Thursday, August 23, 2007


Ladies... Gentlemen... Drinkers of all ages, I give you Pocket Shots:

"Hey baby, I've got a pants-full of liquor and it's all for you. Don't worry, though... it's in baggies." Or whatever it's contained in; I'm thinking they're like the Capri Sun bags, except that if you put these in your kid's lunchbox, you get a visit from Child Protective Services. So yeah... Pocket Shots, once only a concept in the dreams of madmen, are now a real thing; I' m sure they've got an official website or something if you feel like using the Google. I'd look it up but, forgive me, I've decided to take the idea of novelty liquor delivery systems and run with it. Here's what I've come up with:

Booze-ventions!!! (Patents Pending, Yo!)

Booze Slacks - Say you're a businessman on the go. Say you want to pour liquor down your throat at a rate that would make a frat guy look like a uptight Mormon granny. What to do??? The answer, my friend, it's blowing... in your pants? That's right... it's BOOZE SLACKS!!! Booze Slacks are a tailored pair of English-cut trousers that have been specially retrofitted with a series of tubes that draw liquor directly from a hidden pouch (it's located near the balls) and straight into your drunkard mouth. You'll be soused before that Noontime meeting, my friend! What's that...? What do you mean, "Won't people notice the tubes coming out of my pants and into my mouth? Won't it look like I'm drinking my own bodily wastes?" No! Because it's BOOZE SLACKS!!! Drink up, you lush!

Booze Mintz - You're wasted to a blind stagger, yet no one has seen you partake in anything more nefarious than a package of breath mints for over two hours... what in tarnation is going on here??? Why, It's Booze Mintz; the mints that are made of booze!!! We start with only the freshest Everclear, then we distill it down to a fine powder, which we then form into a tablet that we flavor with peppermint oil... it's like a shot of Everclear in a mint! WARNING: Eating more than two Booze Mintz in an hour will cause alcohol poisoning.

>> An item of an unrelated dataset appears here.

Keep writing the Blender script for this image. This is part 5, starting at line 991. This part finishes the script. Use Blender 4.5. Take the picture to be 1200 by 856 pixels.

Eat Booze Mintz today, all day, for that never-stop drunk!!! WARNING: The "Z" means Booze Mintz are EXTREME-ly dangerous!

Meta-Booze - Ever heard the phrase "hiding in plain sight." Well, we've taken that saying to heart with our newest product... META-BOOZE!!! It's booze, cleverly hidden in a larger false-bottle that's been lovingly handcrafted to look exactly like a bottle of booze. People will never expect you're actually drinking booze from a smaller bottle out of that larger bottle of what appears to be booze! It will blow their minds, but you won't care... you're drinking META-BOOZE!!!


Anonymous David said...

How about a booze pump. You steal a pump from a diabetic coworker, empty out the insulin and fill it with booze. Find a nice looking vein and insert tube. Bam, every ten minutes you get a fresh injection of booze straight into the bloodstream.

10:34 AM  
Blogger brookLyn gaL said...

I hope the pocket shots are easier to open than Capri Suns. I've never figured those things out.

11:16 AM  
Blogger Irish and Jew said...

booze bookz- people think you're reading on the train but really you're squirting booze down your throat through a sprinkler system!

Or you know... you could just drink pocket shotz.


11:17 AM  
Blogger lioux said...

¡Hola, Clinton!

I think ALL of these products would be wonderful to own!

12:52 PM  
Blogger Clinton said...

David... Yeah, those diabetics don't really need those anyway.

Brooklyn... I just rip them open with my teeth and drink the juice inside. That's also how I kill squirrels in the park.

Jew... Or you could just openly swig from a bottle of Jack Daniels. Fuck da police!!!

Lioux... Hola, Lioux! I'm having a catalouge produced very soon.

1:48 PM  
Anonymous Giggleloop said...

Actually, they look more like those little sample packets of conditioner you get with a box of hair dye. But a Capri Sun pouch of liquor would be waaaaay cooler. *hicc!*

2:42 PM  
Blogger Colleen said...

Do you have an invention that will keep me from drinking beer at 1 in the afternoon while working from home?

2:49 PM  
Anonymous highonmoxie said...

i'm still waiting on the fabled whiskey tits.

3:27 PM  
Anonymous Just Saying said...

Hey Clint instead of spending time inventing these silly ideas why don’t you invent something that turns cum into a high quality alcoholic beverage. While it may not be of a benefit of getting us guys drunk happy hour would never be the same again.